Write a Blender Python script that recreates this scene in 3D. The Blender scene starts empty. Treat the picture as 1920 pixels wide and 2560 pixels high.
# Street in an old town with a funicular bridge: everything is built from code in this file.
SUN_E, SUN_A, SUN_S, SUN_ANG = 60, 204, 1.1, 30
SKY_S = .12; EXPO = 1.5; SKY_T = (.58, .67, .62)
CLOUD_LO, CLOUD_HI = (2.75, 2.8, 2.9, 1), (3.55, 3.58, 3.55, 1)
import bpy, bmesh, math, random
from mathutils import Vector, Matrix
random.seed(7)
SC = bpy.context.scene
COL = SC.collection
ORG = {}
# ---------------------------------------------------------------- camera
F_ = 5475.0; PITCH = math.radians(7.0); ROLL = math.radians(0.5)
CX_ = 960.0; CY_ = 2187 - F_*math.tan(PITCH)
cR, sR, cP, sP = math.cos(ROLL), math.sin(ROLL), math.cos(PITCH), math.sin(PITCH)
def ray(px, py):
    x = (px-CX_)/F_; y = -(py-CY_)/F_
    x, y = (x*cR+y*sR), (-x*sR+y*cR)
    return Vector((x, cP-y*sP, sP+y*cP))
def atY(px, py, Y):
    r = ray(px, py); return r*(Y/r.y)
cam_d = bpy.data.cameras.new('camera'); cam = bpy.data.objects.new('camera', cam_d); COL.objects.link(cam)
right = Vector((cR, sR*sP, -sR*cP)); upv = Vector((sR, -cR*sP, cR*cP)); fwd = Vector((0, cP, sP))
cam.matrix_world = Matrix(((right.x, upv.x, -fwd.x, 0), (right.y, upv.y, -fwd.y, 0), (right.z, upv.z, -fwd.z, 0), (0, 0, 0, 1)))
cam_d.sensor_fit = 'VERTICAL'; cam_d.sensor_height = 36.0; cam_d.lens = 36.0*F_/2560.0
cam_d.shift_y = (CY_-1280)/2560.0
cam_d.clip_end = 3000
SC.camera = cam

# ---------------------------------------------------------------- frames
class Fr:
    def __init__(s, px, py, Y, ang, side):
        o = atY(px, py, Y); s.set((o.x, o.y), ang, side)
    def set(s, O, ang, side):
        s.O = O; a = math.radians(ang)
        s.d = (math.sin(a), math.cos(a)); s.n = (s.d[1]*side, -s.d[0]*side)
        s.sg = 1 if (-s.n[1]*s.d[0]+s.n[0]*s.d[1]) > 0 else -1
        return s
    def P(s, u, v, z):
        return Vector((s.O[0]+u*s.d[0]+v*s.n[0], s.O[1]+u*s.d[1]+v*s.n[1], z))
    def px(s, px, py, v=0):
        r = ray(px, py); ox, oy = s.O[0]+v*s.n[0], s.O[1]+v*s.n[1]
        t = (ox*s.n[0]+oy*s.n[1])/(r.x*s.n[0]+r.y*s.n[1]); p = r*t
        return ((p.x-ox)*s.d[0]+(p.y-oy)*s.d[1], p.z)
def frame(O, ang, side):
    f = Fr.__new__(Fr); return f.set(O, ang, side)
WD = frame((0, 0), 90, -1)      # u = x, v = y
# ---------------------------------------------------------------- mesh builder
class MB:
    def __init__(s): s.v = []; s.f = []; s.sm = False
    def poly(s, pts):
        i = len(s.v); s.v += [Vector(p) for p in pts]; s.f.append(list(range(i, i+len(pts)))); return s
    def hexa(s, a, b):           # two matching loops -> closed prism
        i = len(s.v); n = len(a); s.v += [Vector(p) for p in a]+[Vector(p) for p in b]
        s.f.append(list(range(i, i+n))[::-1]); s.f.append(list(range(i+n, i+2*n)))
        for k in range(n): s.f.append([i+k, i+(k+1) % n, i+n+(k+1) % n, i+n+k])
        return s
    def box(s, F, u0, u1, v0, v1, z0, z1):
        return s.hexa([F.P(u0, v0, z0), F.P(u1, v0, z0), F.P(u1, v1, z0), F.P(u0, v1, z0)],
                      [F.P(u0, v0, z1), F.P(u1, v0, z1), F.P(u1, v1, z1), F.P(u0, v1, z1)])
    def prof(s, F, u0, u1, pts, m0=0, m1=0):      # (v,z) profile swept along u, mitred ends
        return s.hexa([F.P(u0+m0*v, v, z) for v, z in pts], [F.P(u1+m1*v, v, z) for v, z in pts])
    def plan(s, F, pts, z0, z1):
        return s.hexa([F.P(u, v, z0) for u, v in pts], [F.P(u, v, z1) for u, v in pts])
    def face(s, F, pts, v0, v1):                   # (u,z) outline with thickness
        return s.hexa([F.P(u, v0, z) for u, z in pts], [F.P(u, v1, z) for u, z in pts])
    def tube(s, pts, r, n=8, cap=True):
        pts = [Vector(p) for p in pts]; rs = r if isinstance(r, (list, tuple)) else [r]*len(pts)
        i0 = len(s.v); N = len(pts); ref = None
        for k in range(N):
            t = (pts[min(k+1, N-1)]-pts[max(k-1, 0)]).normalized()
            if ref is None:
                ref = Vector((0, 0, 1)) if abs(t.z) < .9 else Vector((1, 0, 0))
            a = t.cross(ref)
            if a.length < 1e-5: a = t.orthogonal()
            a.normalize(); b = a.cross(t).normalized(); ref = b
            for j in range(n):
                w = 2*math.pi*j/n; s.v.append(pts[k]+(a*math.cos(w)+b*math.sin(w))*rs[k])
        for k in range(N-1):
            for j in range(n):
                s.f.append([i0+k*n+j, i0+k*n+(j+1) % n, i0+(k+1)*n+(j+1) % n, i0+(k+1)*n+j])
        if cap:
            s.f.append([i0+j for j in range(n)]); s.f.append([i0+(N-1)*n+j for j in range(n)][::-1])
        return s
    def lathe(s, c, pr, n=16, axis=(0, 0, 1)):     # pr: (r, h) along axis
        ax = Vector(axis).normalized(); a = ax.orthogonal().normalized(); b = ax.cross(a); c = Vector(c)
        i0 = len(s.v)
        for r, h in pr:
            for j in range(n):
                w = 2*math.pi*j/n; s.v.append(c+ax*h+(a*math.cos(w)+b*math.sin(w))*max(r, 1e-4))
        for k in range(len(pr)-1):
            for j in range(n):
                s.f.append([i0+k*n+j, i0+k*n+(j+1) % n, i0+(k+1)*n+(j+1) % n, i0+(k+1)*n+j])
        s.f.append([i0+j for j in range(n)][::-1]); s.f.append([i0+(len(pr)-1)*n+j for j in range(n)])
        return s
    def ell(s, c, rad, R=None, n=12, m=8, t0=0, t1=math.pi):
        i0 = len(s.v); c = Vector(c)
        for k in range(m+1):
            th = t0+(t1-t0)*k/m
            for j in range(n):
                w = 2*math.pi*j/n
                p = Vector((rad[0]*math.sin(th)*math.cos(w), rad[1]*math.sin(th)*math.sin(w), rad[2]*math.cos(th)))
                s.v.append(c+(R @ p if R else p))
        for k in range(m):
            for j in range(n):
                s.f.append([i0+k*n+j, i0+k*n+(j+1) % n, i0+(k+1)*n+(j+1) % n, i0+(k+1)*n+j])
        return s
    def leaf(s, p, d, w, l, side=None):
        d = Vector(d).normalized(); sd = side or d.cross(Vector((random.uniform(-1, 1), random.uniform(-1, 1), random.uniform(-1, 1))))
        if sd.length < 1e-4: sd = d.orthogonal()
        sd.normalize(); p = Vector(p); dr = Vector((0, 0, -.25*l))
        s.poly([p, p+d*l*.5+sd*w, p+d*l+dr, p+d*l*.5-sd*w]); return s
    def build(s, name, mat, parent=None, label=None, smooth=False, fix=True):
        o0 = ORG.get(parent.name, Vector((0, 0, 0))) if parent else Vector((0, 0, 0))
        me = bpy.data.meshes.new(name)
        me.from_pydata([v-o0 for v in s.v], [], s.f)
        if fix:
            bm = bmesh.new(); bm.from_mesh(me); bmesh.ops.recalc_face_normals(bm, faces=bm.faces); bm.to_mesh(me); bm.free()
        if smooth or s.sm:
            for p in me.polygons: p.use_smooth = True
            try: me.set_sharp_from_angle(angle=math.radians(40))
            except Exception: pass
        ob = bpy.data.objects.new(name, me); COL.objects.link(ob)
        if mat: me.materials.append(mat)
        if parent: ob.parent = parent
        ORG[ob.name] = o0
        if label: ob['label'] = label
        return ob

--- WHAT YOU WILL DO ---
From the data, list each line in which the string "this" appears.

--- WRITTEN ANSWER ---
Write a Blender Python script that recreates this scene in 3D. The Blender scene starts empty. Treat the picture as 1920 pixels wide and 2560 pixels high.
# Street in an old town with a funicular bridge: everything is built from code in this file.